- DIRECTIONS FOR THIS TASK
Up to and including the line that contains "SC.view_settings.exposure = 0.45", repeat each line of the data exactly, starting from the first.

/---

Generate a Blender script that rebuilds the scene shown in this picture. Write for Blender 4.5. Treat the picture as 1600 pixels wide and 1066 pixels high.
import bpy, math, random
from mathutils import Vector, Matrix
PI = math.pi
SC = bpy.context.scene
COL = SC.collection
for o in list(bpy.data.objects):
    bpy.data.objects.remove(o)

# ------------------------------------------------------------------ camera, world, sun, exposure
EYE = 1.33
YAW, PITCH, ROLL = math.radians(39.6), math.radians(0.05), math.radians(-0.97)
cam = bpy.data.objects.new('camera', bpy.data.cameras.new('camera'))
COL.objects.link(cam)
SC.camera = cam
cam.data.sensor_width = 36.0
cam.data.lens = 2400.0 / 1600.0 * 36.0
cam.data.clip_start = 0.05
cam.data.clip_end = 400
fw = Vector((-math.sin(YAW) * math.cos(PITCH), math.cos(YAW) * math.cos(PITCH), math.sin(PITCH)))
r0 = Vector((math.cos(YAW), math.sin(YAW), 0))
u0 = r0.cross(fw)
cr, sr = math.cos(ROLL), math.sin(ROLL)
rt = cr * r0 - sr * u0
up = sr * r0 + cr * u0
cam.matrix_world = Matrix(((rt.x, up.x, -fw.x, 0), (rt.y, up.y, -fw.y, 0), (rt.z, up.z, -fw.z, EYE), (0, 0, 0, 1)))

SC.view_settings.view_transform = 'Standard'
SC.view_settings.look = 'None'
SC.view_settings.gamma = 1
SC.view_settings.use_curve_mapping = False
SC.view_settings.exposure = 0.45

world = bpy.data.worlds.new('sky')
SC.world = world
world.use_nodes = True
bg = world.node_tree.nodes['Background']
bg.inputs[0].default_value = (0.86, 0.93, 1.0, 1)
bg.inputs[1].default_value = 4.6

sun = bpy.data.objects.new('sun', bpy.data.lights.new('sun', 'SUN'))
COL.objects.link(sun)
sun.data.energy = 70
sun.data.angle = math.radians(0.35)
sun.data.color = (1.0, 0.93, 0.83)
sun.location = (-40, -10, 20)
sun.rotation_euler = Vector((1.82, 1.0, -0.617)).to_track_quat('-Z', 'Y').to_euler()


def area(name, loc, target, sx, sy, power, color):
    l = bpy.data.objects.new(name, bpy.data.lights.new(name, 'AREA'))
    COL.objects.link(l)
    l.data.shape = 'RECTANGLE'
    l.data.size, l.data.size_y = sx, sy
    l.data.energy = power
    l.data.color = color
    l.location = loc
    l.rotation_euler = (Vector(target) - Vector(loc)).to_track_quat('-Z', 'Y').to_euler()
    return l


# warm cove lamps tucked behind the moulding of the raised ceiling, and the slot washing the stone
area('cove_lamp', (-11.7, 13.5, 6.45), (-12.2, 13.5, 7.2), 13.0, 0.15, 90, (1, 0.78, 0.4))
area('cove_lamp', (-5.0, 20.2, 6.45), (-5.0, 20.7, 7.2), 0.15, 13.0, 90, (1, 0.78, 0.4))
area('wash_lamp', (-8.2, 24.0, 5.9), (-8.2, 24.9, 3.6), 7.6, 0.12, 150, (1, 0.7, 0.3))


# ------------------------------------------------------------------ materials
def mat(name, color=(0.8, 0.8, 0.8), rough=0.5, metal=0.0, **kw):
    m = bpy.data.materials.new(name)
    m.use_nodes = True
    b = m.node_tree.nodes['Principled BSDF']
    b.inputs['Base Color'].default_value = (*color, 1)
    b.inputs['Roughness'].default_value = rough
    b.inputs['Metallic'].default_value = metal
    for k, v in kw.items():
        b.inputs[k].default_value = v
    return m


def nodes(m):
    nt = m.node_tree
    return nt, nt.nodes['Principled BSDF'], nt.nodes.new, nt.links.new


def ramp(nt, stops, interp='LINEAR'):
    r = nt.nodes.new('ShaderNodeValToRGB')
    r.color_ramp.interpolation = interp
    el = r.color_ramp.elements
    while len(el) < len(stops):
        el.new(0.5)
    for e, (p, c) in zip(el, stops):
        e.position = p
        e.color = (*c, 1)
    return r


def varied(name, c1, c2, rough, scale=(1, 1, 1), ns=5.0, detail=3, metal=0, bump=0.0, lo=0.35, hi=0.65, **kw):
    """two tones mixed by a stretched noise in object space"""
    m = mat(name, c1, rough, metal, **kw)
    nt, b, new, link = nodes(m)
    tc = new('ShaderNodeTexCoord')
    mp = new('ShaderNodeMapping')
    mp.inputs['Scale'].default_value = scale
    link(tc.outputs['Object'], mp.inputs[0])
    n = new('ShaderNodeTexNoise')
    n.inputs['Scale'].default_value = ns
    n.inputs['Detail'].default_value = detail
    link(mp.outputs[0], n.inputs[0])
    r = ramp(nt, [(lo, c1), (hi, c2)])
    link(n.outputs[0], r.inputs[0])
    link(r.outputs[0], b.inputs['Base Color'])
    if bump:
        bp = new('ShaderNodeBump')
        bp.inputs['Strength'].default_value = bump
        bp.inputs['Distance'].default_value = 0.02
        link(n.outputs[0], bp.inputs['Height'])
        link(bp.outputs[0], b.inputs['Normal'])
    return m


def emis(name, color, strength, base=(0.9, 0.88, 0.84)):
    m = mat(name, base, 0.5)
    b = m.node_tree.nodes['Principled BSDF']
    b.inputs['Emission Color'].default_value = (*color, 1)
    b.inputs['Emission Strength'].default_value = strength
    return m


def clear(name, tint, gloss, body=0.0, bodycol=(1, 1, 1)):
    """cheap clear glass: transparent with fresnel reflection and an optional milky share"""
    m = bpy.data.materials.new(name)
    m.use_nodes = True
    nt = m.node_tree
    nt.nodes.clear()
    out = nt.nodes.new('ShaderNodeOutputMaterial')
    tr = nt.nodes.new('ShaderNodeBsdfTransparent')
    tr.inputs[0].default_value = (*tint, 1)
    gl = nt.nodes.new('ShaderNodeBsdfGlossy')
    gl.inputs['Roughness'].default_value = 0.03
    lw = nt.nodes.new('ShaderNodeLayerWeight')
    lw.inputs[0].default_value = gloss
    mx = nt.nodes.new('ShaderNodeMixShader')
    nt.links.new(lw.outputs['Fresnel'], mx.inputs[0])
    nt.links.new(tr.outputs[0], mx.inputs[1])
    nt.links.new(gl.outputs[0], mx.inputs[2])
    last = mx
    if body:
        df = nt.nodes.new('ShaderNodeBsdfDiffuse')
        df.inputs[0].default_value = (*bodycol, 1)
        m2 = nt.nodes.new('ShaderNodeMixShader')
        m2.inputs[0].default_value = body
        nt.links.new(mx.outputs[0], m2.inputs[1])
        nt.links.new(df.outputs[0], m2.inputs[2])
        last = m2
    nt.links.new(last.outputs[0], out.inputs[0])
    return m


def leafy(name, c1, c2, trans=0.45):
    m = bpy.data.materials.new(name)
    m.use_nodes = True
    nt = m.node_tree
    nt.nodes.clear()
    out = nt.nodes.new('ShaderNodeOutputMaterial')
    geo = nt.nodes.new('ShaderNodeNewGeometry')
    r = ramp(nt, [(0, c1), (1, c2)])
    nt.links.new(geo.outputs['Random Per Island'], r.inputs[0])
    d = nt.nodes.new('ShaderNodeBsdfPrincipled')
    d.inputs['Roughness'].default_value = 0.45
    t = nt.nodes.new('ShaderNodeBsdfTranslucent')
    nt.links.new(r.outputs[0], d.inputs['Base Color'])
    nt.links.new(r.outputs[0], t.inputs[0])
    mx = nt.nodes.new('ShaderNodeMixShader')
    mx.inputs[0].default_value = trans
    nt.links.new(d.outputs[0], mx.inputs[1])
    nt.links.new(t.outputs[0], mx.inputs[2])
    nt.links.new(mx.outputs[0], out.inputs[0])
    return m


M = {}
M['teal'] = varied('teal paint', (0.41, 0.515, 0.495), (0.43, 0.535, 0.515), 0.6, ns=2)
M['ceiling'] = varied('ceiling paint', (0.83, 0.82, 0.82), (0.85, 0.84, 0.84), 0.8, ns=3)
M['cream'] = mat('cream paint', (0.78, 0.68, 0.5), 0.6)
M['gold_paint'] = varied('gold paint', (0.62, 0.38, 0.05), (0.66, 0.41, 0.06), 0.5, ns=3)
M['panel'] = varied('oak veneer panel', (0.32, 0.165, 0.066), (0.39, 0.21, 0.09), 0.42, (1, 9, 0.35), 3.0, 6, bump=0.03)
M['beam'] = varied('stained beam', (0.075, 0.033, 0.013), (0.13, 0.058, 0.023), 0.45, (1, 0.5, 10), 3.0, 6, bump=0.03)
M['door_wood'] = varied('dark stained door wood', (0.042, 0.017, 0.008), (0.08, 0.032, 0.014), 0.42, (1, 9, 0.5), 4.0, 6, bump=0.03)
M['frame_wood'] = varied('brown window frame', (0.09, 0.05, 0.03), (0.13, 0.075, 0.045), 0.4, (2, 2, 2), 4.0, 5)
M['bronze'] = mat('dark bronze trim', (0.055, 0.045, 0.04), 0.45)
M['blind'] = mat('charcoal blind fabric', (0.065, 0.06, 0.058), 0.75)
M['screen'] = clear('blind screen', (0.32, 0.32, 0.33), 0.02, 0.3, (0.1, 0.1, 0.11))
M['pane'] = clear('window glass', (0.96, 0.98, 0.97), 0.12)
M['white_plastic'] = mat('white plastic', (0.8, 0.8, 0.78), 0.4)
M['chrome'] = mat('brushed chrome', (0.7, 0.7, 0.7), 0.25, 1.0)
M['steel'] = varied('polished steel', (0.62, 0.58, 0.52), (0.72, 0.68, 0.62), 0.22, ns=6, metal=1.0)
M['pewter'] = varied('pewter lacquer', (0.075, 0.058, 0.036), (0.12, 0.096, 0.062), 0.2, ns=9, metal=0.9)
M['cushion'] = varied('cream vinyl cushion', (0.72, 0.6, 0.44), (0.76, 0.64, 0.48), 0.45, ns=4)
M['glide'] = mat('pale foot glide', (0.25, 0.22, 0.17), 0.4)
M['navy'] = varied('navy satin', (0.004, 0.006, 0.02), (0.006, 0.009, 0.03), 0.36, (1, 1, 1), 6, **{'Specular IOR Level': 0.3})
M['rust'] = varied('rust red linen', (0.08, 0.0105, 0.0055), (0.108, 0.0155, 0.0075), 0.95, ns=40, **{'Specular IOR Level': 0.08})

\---

- RESULT FOR THIS TASK
Generate a Blender script that rebuilds the scene shown in this picture. Write for Blender 4.5. Treat the picture as 1600 pixels wide and 1066 pixels high.
import bpy, math, random
from mathutils import Vector, Matrix
PI = math.pi
SC = bpy.context.scene
COL = SC.collection
for o in list(bpy.data.objects):
    bpy.data.objects.remove(o)

# ------------------------------------------------------------------ camera, world, sun, exposure
EYE = 1.33
YAW, PITCH, ROLL = math.radians(39.6), math.radians(0.05), math.radians(-0.97)
cam = bpy.data.objects.new('camera', bpy.data.cameras.new('camera'))
COL.objects.link(cam)
SC.camera = cam
cam.data.sensor_width = 36.0
cam.data.lens = 2400.0 / 1600.0 * 36.0
cam.data.clip_start = 0.05
cam.data.clip_end = 400
fw = Vector((-math.sin(YAW) * math.cos(PITCH), math.cos(YAW) * math.cos(PITCH), math.sin(PITCH)))
r0 = Vector((math.cos(YAW), math.sin(YAW), 0))
u0 = r0.cross(fw)
cr, sr = math.cos(ROLL), math.sin(ROLL)
rt = cr * r0 - sr * u0
up = sr * r0 + cr * u0
cam.matrix_world = Matrix(((rt.x, up.x, -fw.x, 0), (rt.y, up.y, -fw.y, 0), (rt.z, up.z, -fw.z, EYE), (0, 0, 0, 1)))

SC.view_settings.view_transform = 'Standard'
SC.view_settings.look = 'None'
SC.view_settings.gamma = 1
SC.view_settings.use_curve_mapping = False
SC.view_settings.exposure = 0.45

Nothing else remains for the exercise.